Now I quote (§62) a sentence that reëchoes the most beautiful philosophy of the Orient. Leibnitz has seen as distinctly as the old nature worshippers of the early Aryans, that “every monad represents the entire universe.” This short sentence is the key to all mystical philosophy and to all magic; it is only second to such sentences as these: “God dwells in all things in His fullness,” (Vemana verse), and “The world is the image of God,” (Sufi philosophy).

It is a common mistake in the world to believe that God and his truth is only to be found in the Grand, in the Large, in the infinitely large.

In opposition to this, much of our mystical and esoteric philosophy points to the infinitely Small, declaring, that if we can become humble enough to descend to nature’s workshop, we shall learn more from the “atoms in space” upon which God let fall a “beam of his glory,” than from all the magnificent systems of the learned. Hear what Leibnitz himself says, though he is not a mystic. He ought to have been, for his insight was truly remarkable. He declares: (§66) “There is a world of creatures, of living things, of animals, of Perfection of souls, in the minutest portion of matter.” (§67) “Every particle of matter may be conceived as a garden of plants, or as a pond full of fishes—all swarming with life!“

Keep this in mind, that I am not talking about atoms of MATTER, but of atoms of substance, real unities, the first principles in the composition of things. Leibnitz himself, besides calling these corpuscular units Monads, has also called them Metaphysical points, and Scaliger called them seeds of eternity, and a Persian poet has put it very clearly before us, that an atom is not a unit, by saying, ”Cleave an atom, and you will find in it a Sun.” Here is the kernel of our subject, the substance of an atom in space is the storehouse of the immanent forces to which elementals, and elementary spirits to some extent, have access, and by means of which they work.

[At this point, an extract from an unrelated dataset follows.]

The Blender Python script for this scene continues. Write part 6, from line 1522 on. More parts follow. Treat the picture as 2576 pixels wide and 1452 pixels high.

This view is fully corroborated by a representative of modern science, Sir John F. W. Herschel, who has approached very near to the teachings of occult science by declaring the presence of mind in atoms. In the Fortnightly Review of 1865, Sir John Herschel stated as follows: “All that has been predicated of Atoms, ‘the dear little creatures,’ as Hermione said, all their hates and loves, their attractions and repulsions, according to the primary laws of their being, only becomes intelligible when we assume the presence of Mind.”

These various definitions of the Monads as given by Leibnitz, answer in many important points exactly to what we find in occult teachings about the Elementals, and I can see no good reason why we should not look upon Leibnitz’s Monadology as a work on Elementals.

We are really done with him as far as our subject is concerned, but before dismissing him to turn to other wisdom, permit me to quote a few more passages, though they do not bear directly upon the subjects of monads. He says (§83-86): “Among other differences which distinguish spirits from ordinary souls, there is also this: ‘That souls in general are living mirrors, or images of the universe of creatures, but spirits are, furthermore, images of Divinity itself, or of the Author of Nature, capable of cognizing the system of the universe, and of imitating something of it by architectonic experiments, each spirit being, as it were, a little divinity in its own department.’—Hence spirits are able to enter into a kind of fellowship with God.—All spirits constitute the City of God—that is to say, the most perfect state possible under the most perfect of monarchs.—The City of God, this truly universal monarchy, is a moral world within the natural; and it is the most exalted and the most divine among the works of God.”